In 1993, a revitalization plan was approved which included the buildings at Town Center and the buildings on the east side of Route One in the 6200 block. The plan was approved after a series of meetings attended by residents, business owners/operators, the Mayor and Council and Park and Planning staff.

It was intended that these buildings be included in the planned revitalization area based on the fact that they represented the town's early commercial centers. While the architecture is eclectic, it has personality and flavor and defines an identity for the town.

The plan recognized that some of the buildings were deteriorated and it would be better to rebuild on their site, however, it was specified that the rebuild include the best architectural elements to replicate what is there today.

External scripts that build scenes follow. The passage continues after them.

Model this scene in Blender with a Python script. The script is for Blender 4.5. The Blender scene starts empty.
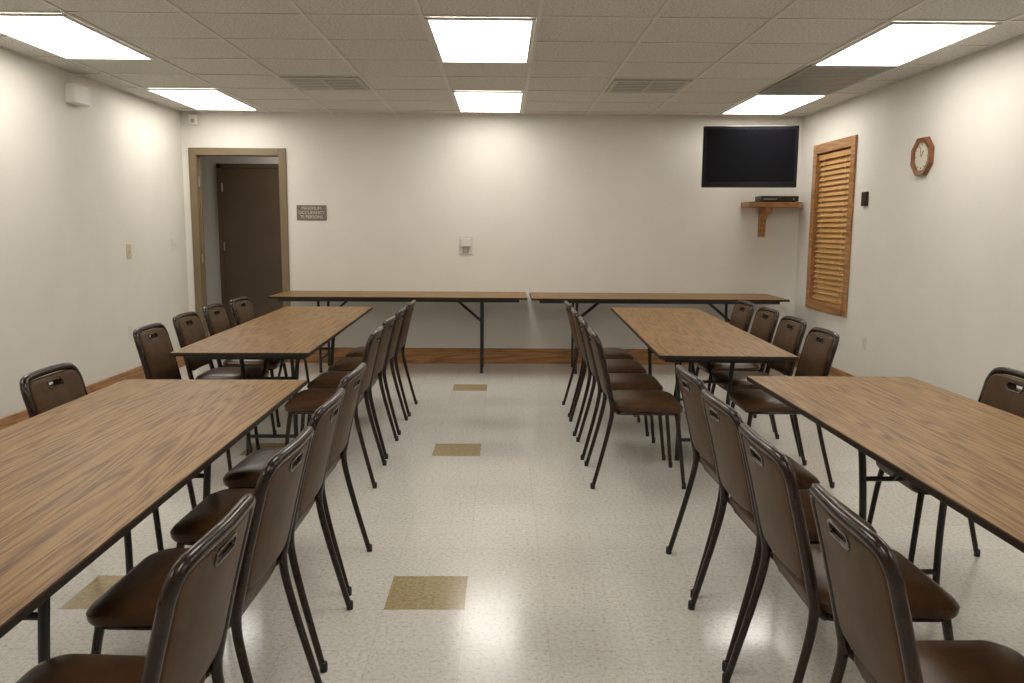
import bpy, bmesh, math, random
from mathutils import Vector, Matrix
random.seed(4)
C = bpy.context.scene.collection
scene = bpy.context.scene

# ---------------------------------------------------------------- materials
def newmat(name):
    m = bpy.data.materials.new(name); m.use_nodes = True
    nt = m.node_tree
    return m, nt, nt.nodes['Principled BSDF'], nt.nodes, nt.links

def ramp(nodes, stops):
    r = nodes.new('ShaderNodeValToRGB')
    el = r.color_ramp.elements
    while len(el) < len(stops): el.new(0.5)
    for e, (p, c) in zip(el, stops):
        e.position = p; e.color = (c[0], c[1], c[2], 1)
    return r

def mottled(name, c1, c2, rough=0.5, scale=20, detail=4, bump=0.0, metallic=0.0, bscale=None, spec=0.5, coat=0.0):
    m, nt, b, N, L = newmat(name)
    tc = N.new('ShaderNodeTexCoord')
    n = N.new('ShaderNodeTexNoise'); n.inputs['Scale'].default_value = scale; n.inputs['Detail'].default_value = detail
    L.new(tc.outputs['Object'], n.inputs['Vector'])
    r = ramp(N, [(0.3, c1), (0.7, c2)])
    L.new(n.outputs['Fac'], r.inputs['Fac']); L.new(r.outputs['Color'], b.inputs['Base Color'])
    b.inputs['Roughness'].default_value = rough; b.inputs['Metallic'].default_value = metallic
    b.inputs['Specular IOR Level'].default_value = spec
    if coat: b.inputs['Coat Weight'].default_value = coat
    if bump:
        n2 = N.new('ShaderNodeTexNoise'); n2.inputs['Scale'].default_value = bscale or scale; n2.inputs['Detail'].default_value = 3
        L.new(tc.outputs['Object'], n2.inputs['Vector'])
        bp = N.new('ShaderNodeBump'); bp.inputs['Strength'].default_value = bump; bp.inputs['Distance'].default_value = 0.002
        L.new(n2.outputs['Fac'], bp.inputs['Height']); L.new(bp.outputs['Normal'], b.inputs['Normal'])
    return m

def wood(name, dark, mid, light, axis='Y', rough=0.35, gs=1.0, stretch=0.1, rings=9.0, spec=0.5, ringw=0.7, finew=0.7, fs=130):
    m, nt, b, N, L = newmat(name)
    tc = N.new('ShaderNodeTexCoord'); oi = N.new('ShaderNodeObjectInfo')
    add = N.new('ShaderNodeVectorMath'); add.operation = 'ADD'
    mul = N.new('ShaderNodeMath'); mul.operation = 'MULTIPLY'; mul.inputs[1].default_value = 7.0
    L.new(oi.outputs['Random'], mul.inputs[0])
    cmb = N.new('ShaderNodeCombineXYZ'); L.new(mul.outputs[0], cmb.inputs[0]); L.new(mul.outputs[0], cmb.inputs[1])
    L.new(tc.outputs['Object'], add.inputs[0]); L.new(cmb.outputs[0], add.inputs[1])
    mp = N.new('ShaderNodeMapping')
    sc = {'X': (stretch, 1, 1), 'Y': (1, stretch, 1), 'Z': (1, 1, stretch)}[axis]
    mp.inputs['Scale'].default_value = sc
    L.new(add.outputs[0], mp.inputs['Vector'])
    w = N.new('ShaderNodeTexNoise'); w.inputs['Scale'].default_value = 5*gs; w.inputs['Detail'].default_value = 2
    w.inputs['Distortion'].default_value = 0.25
    L.new(mp.outputs[0], w.inputs['Vector'])
    ml = N.new('ShaderNodeMath'); ml.operation = 'MULTIPLY'; ml.inputs[1].default_value = rings
    L.new(w.outputs['Fac'], ml.inputs[0])
    fr = N.new('ShaderNodeMath'); fr.operation = 'PINGPONG'; fr.inputs[1].default_value = 0.5
    L.new(ml.outputs[0], fr.inputs[0])
    m2 = N.new('ShaderNodeMapping')
    m2.inputs['Scale'].default_value = tuple((0.03 if s != 1 else 1) for s in sc)
    L.new(add.outputs[0], m2.inputs['Vector'])
    f = N.new('ShaderNodeTexNoise'); f.inputs['Scale'].default_value = fs*gs; f.inputs['Detail'].default_value = 4
    L.new(m2.outputs[0], f.inputs['Vector'])
    mx = N.new('ShaderNodeMath'); mx.operation = 'MULTIPLY_ADD'; mx.inputs[1].default_value = ringw
    L.new(fr.outputs[0], mx.inputs[0])
    fh = N.new('ShaderNodeMath'); fh.operation = 'MULTIPLY'; fh.inputs[1].default_value = finew
    L.new(f.outputs['Fac'], fh.inputs[0]); L.new(fh.outputs[0], mx.inputs[2])
    r = ramp(N, [(0.28, dark), (0.5, mid), (0.72, light)])
    L.new(mx.outputs[0], r.inputs['Fac']); L.new(r.outputs['Color'], b.inputs['Base Color'])
    b.inputs['Roughness'].default_value = rough
    b.inputs['Specular IOR Level'].default_value = spec
    return m

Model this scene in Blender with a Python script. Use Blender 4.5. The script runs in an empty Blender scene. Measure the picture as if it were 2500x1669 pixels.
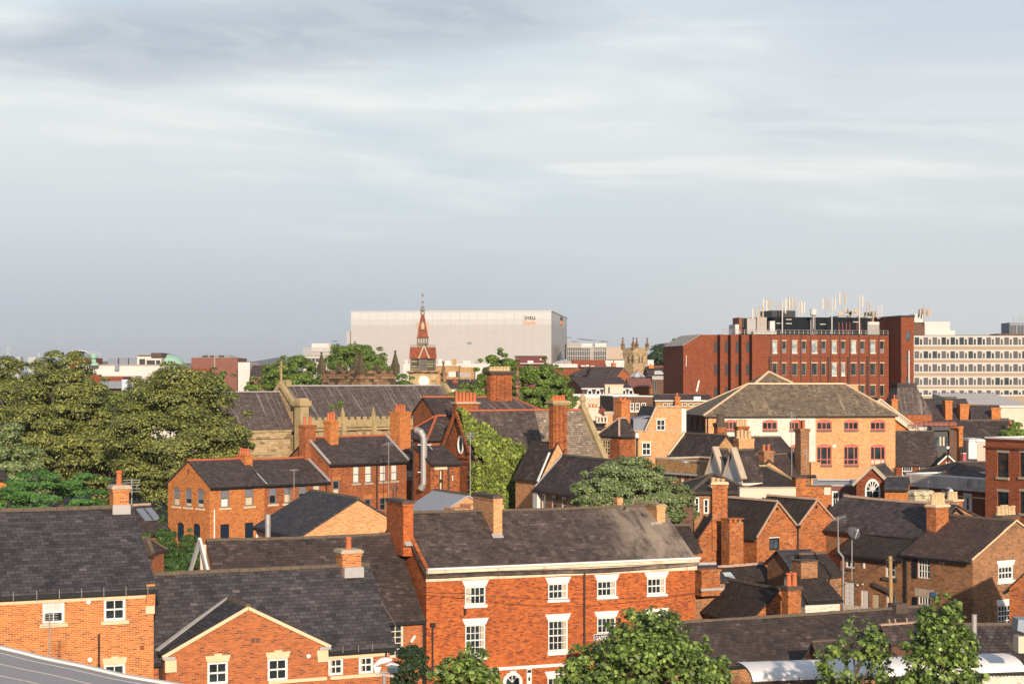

Eckerd Drugs proposes to construct a rectangular box in a lagoon of parking spaces--duplication of the strip mall design that plagues so many major roadways in our country.

Once we learned of the Eckerd plan, we invited their representatives to meet to discuss the fact that this site was in a revitalization area. We explained the 1993 plan to them and requested that they work with the plan, agreeing that the buildings could be replaced if they were reconstructed in accordance with the goals laid out in 1993. They responded that they did not do that type of development.

Eckerd and other national drug store chains have invaded small towns across the country by imposing anonymous boxlike structures, surrounded by parking, on "main on main" street corners to increase their profit margin. In cases where the local government and its citizens have resisted this takeover, Eckerd and other chains have revised their plans to fit the demand that community character be preserved.

By combining various federal and state grants, the town has invested almost 1.5 million dollars in infrastructure improvements in the revitalization area. These improvements all followed the goals laid out in the 1993 plan. If we concede to the big money interest of corporate chains that have no respect for our identity, we will become an "Anyplace, USA" and no longer be Riverdale Park, Maryland--a geographic location with meaning to its people.